Un lejano 11 de marzo

27 de abril

Voté por primera vez en las elecciones del 11 de marzo de 1973. No importa saber por quién voté, basta con saber que no fue por el ganador, iniciando así -dicho sea de paso- una performance perdedora que creo que se mantiene invicta hasta el día de hoy y de la cual, no me da vergüenza decirlo, estoy orgulloso.

Pero no viene al caso hablar de política, sino de los recuerdos de aquel día. Creo que voté a media mañana en una escuela de calle Güemes y a mediodía me encontré con unos amigos y estuvimos tomando café y hablando de política hasta cerca de las seis de la tarde. No les miento si les digo que si bien la política me interesaba, ese día estaba en otra cosa porque como a las siete de la tarde me encontraba con N.

Con N. veníamos, como se decía entonces, «saliendo» desde hacía un par de semanas. Nos habíamos conocido en un acto político y habíamos «intimado» en una de esas peñas que entonces se celebraban todas las noches. N. tenía los cabellos rubios, los ojos azules y un tono de voz algo ronco que no sé por qué, a mí me encantaba.

Era de Entre Ríos y estudiaba Derecho, aunque en realidad lo que le gustaba era la poesía. Un día le pregunté por qué estudiaba una carrera que no le gustaba y me respondió que de esa manera podía tomar distancia de la literatura.

-Te recuerdo -me dijo- que Kafka era abogado y que Stendhal recomendaba escribir con la precisión del Código Civil.

No era fácil estar con N. Así como podía ser encantadora, caía en unos pozos depresivos en los que lloraba sin decir una palabra y uno no sabía qué hacer para consolarla. Cuando quería podía ser alegre, irónica, afectiva, pero su tendencia a complicarse la vida la llevaba a estar en permanente contradicción con ella misma.

Esa tarde dejé a los amigos y me fui caminando por calle San Martín en dirección al sur. Atardecía y por la calle algunos simpatizantes de Perón se preparaban para los festejos de la noche. Llegué a la esquina de Mendoza y me senté a la mesa de un bar desierto. Acompañado del café, los cigarrillos y el diario me dispuse a esperarla. Oscurecía, por la calle caminaban muy pocas personas, pero desde la zona del puerto llegaba el estrépito desordenado de los bombos.

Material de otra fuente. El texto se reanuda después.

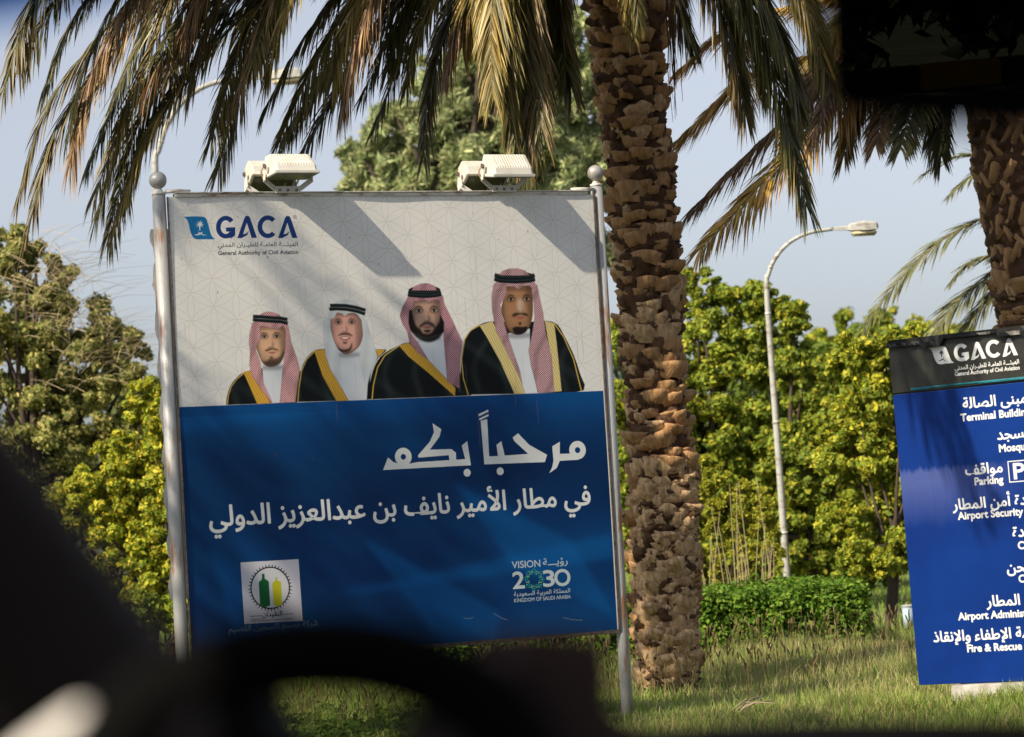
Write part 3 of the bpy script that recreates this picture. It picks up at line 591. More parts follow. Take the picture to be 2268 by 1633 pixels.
# scratches, spots
for P in ([(515, 660), (560, 664), (600, 652)], [(765, 622), (820, 655), (875, 675)], [(1330, 655), (1400, 672), (1490, 677)]): fill(stroke(T7(P), 3 * k7), (150, 165, 175), .8)
rs = random.Random(5)
for i in range(34):
    fill(ell(rs.uniform(20, PX - 20), rs.uniform(10, PY * .6), rs.uniform(1.2, 3), rs.uniform(1.5, 5)), (92, 62, 36), .75, 0)
for i in range(16):
    x_ = rs.uniform(20, PX - 20); y_ = rs.uniform(0, PY * .5); fill(stroke([(x_, y_), (x_ + 3, y_ + rs.uniform(40, 160))], 2.4), (120, 104, 84), .35, 1)
# weathering of vinyl: very faint mottling
nz = blur(rng.random((PY // 8 + 1, PX // 8 + 1)).astype(np.float32), 3); nz = np.kron(nz, np.ones((8, 8), np.float32))[:PY, :PX]; nz = blur(nz, 4)
img *= (1 + (nz - nz.mean()) * .5)[..., None]
buf = np.ones((PY, PX, 4), np.float32); buf[..., :3] = np.clip(img[::-1], 0, 1)
bi = bpy.data.images.new('banner_print', PX, PY, float_buffer=True); bi.colorspace_settings.name = 'Linear Rec.709'
bi.pixels.foreach_set(buf.ravel()); bi.update(); bi.pack()
bmprint = bpy.data.materials.new('banner_vinyl'); bmprint.use_nodes = True; t = bmprint.node_tree; b = t.nodes['Principled BSDF']
ti = t.nodes.new('ShaderNodeTexImage'); ti.image = bi; ti.extension = 'EXTEND'; t.links.new(ti.outputs[0], b.inputs['Base Color'])
b.inputs['Roughness'].default_value = 0.45; b.inputs['Specular IOR Level'].default_value = .15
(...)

N. entró al bar enseguida. Apenas la ví me di cuenta de que no estaba de buen humor. No hacía mucho que la conocía, pero cuando fruncía los labios y caminaba con un cigarrillo en la mano era porque ni ella podía aguantarse,

Se sentó a mi lado y apenas respondió al beso que le di. Le pregunté si quería tomar algo y me dijo que no tenía ganas de tomar nada y que, además, ya tenía que irse. Hicimos silencio y volví a sentir el eco de los bombos que ahora me parecían a los anuncios de algún funeral.

-¿Qué pasó ahora… no quedamos en ir a cenar juntos?- recordé, esforzándome por ser paciente.

-Los problemas que tengo son más importantes que una cena.

Aceptó tomar un café y seguimos conversando durante un largo rato, pero ya me di cuenta de que la tarde y la noche estaban arruinadas y, además, sospechaba que la relación con ella estaba a punto de irse al diablo.

-No quiero que lo tomés a mal -dijo de pronto- pero no quiero que nos veamos más.

-¿Puedo saber, por lo menos, los motivos de tu decisión?

Prendió otro cigarrillo y me miró con sus ojos azules que de noche parecían más oscuros y peligrosos.

-Vos sabés de mi relación con C.

C. era el novio de N. porque, como ustedes ya lo habrán sospechado, todo con ella era muy complicado.

Luego hizo el anuncio: estoy embarazada.

La noticia no me sorprendió, porque de N. ya no había nada que pudiera sorprenderme.

-¿Estás segura de que es él?- le dije.

-Estoy segura- contestó, con un tono como si estuviera dando la asistencia en clase.

-¿Puedo hacer algo?-, pregunté

-No… no podés hacer nada… ésta me la tengo que bancar yo sola.

Me di cuenta de que ya me había apartado para siempre de su lado. En cierto momento ella se levantó y se fue. No recuerdo lo que nos dijimos o si nos dimos un beso de despedida, pero sí recuerdo verla cruzar la calle con su paso nervioso, su gesto imperativo y el eterno cigarrillo en la mano. Nunca más volví a verla.

Yo me quedé un rato más en el bar. Recuerdo que ya era noche cerrada y para que nada faltase a mi humillación y desdicha, los acordes de la Marcha Peronista llegaban triunfales desde los cuatro puntos de la ciudad.